Durant son mandat de secrétaire général, el-Othmani tend à normaliser un parti regardé avec suspicion. Lors des élections législatives de 2007, le parti arrive en deuxième position avec 46 sièges. Mais au lieu de participer au gouvernement, il préfère rester dans l'opposition. Un choix tactique mal compris à l'époque, qui finira toutefois par payer. Un an plus tard, Saâdeddine el-Othmani passera le relais à Abdelilah Benkirane.
En 2012, dans le contexte des printemps arabes, le PJD arrive vainqueur aux élections législatives. Abdelilah Benkirane forme son cabinet, dans lequel Saâdeddine el-Othmani officie en tant que ministre des Affaires étrangères jusqu'au remaniement de 2013.
Au lendemain de sa désignation en tant que chef du gouvernement, et après cinq mois de blocage des négociations, le nouveau Premier ministre sait l'ampleur de la tâche qui l'attend.

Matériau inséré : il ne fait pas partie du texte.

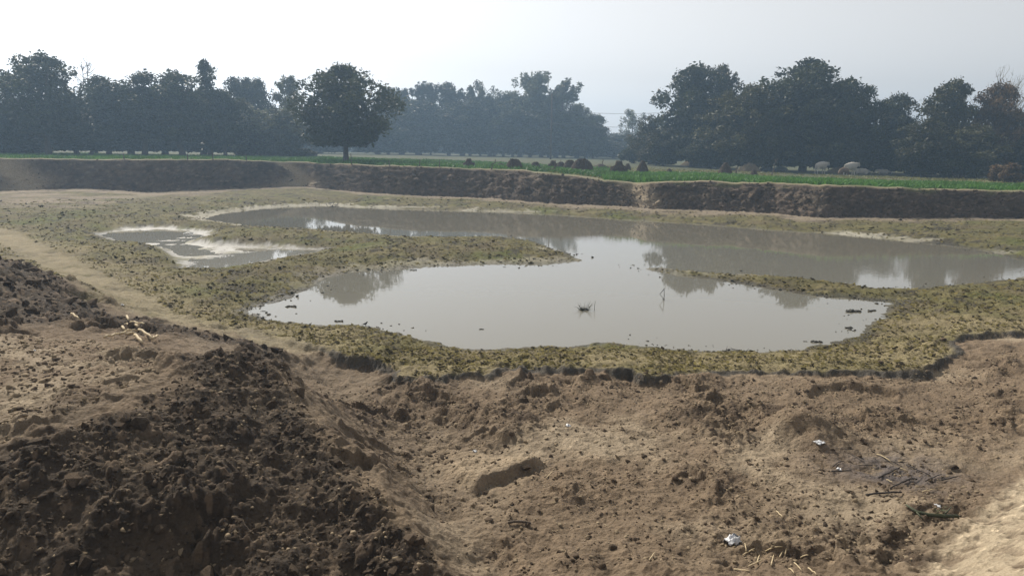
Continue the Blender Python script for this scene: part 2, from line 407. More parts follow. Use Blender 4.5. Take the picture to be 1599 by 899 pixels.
# ------------------------------------------------------------------ object helpers
def mesh_from(name, V, F, smooth=True):
    me = bpy.data.meshes.new(name)
    V = np.asarray(V, np.float32)
    F = np.asarray(F, np.int32)
    me.vertices.add(len(V))
    me.vertices.foreach_set('co', V.ravel())
    k = F.shape[1]
    me.loops.add(F.size)
    me.loops.foreach_set('vertex_index', F.ravel())
    me.polygons.add(len(F))
    me.polygons.foreach_set('loop_start', np.arange(0, F.size, k, dtype=np.int32))
    me.polygons.foreach_set('loop_total', np.full(len(F), k, np.int32))
    if smooth:
        me.polygons.foreach_set('use_smooth', np.ones(len(F), bool))
    me.update(calc_edges=True)
    return me
def set_col(me, C):
    a = me.color_attributes.new('Col', 'FLOAT_COLOR', 'POINT')
    a.data.foreach_set('color', np.asarray(C, np.float32).ravel())
def obj(name, me, mat=None, parent=None):
    o = bpy.data.objects.new(name, me)
    COL.objects.link(o)
    if mat and not len(me.materials):
        me.materials.append(mat)
    if parent:
        o.parent = parent
    return o
def tag(o, label=None, cat=None, group=None, kind=None):
    if label: o['label'] = label
    if cat: o['category'] = cat
    if group: o['group'] = group
    if kind: o['kind'] = kind
    return o
def empty(name, loc, rz=0.0, sc=(1, 1, 1)):
    o = bpy.data.objects.new(name, None)
    COL.objects.link(o)
    o.location = tuple(loc)
    o.rotation_euler = (0, 0, rz)
    o.scale = sc
    o.empty_display_size = 0.2
    return o
class MB:
    """collects tubes, leaves and lumps into one mesh of quads and triangles"""
    def __init__(s): s.v, s.f = [], []
    def tube(s, pts, rad, sides=6, cap=True):
        pts = [Vector(p) for p in pts]
        b = len(s.v)
        m = len(pts)
        for i, p in enumerate(pts):
            t = (pts[min(i + 1, m - 1)] - pts[max(i - 1, 0)])
            t = t.normalized() if t.length > 1e-9 else Vector((0, 0, 1))
            a = t.cross(Vector((0.31, 0.87, 0.11)) if abs(t.z) > 0.8 else Vector((0, 0, 1))).normalized()
            c = t.cross(a)
            for k in range(sides):
                w = 6.28318 * k / sides
                s.v.append(p + (a * math.cos(w) + c * math.sin(w)) * rad[i])
        for i in range(m - 1):
            for k in range(sides):
                k2 = (k + 1) % sides
                s.f.append((b + i * sides + k, b + i * sides + k2, b + (i + 1) * sides + k2, b + (i + 1) * sides + k))
        if cap:
            s.f.append(tuple(b + k for k in range(sides))[::-1])
            s.f.append(tuple(b + (m - 1) * sides + k for k in range(sides)))
    def mesh(s, name, smooth=True):
        me = bpy.data.meshes.new(name)
        me.from_pydata([tuple(v) for v in s.v], [], s.f)
        if smooth:
            me.polygons.foreach_set('use_smooth', [True] * len(me.polygons))
        return me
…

Le PJD souhaite reconduire la majorité sortante, une alliance hétéroclite de quatre formations rassemblant islamistes, libéraux et ex-communistes. Mais il a peur de se retrouver isolé au sein du nouveau gouvernement face aux partis proches du palais (le Rassemblement national des indépendants, le Mouvement populaire, l’Union constitutionnelle et l’Union socialiste des forces populaires).
De leur côté, le RNI et ses alliés estiment que s’ils n’entrent pas en bloc au sein du gouvernement, ils ne pourront pas faire le poids face au PJD. Il ne reste plus qu’à el-Othmani à trouver une sortie de crise…
Réponse d’ici à quinze jours, le délai qui lui a été accordé par le roi Mohammed VI pour former le gouvernement.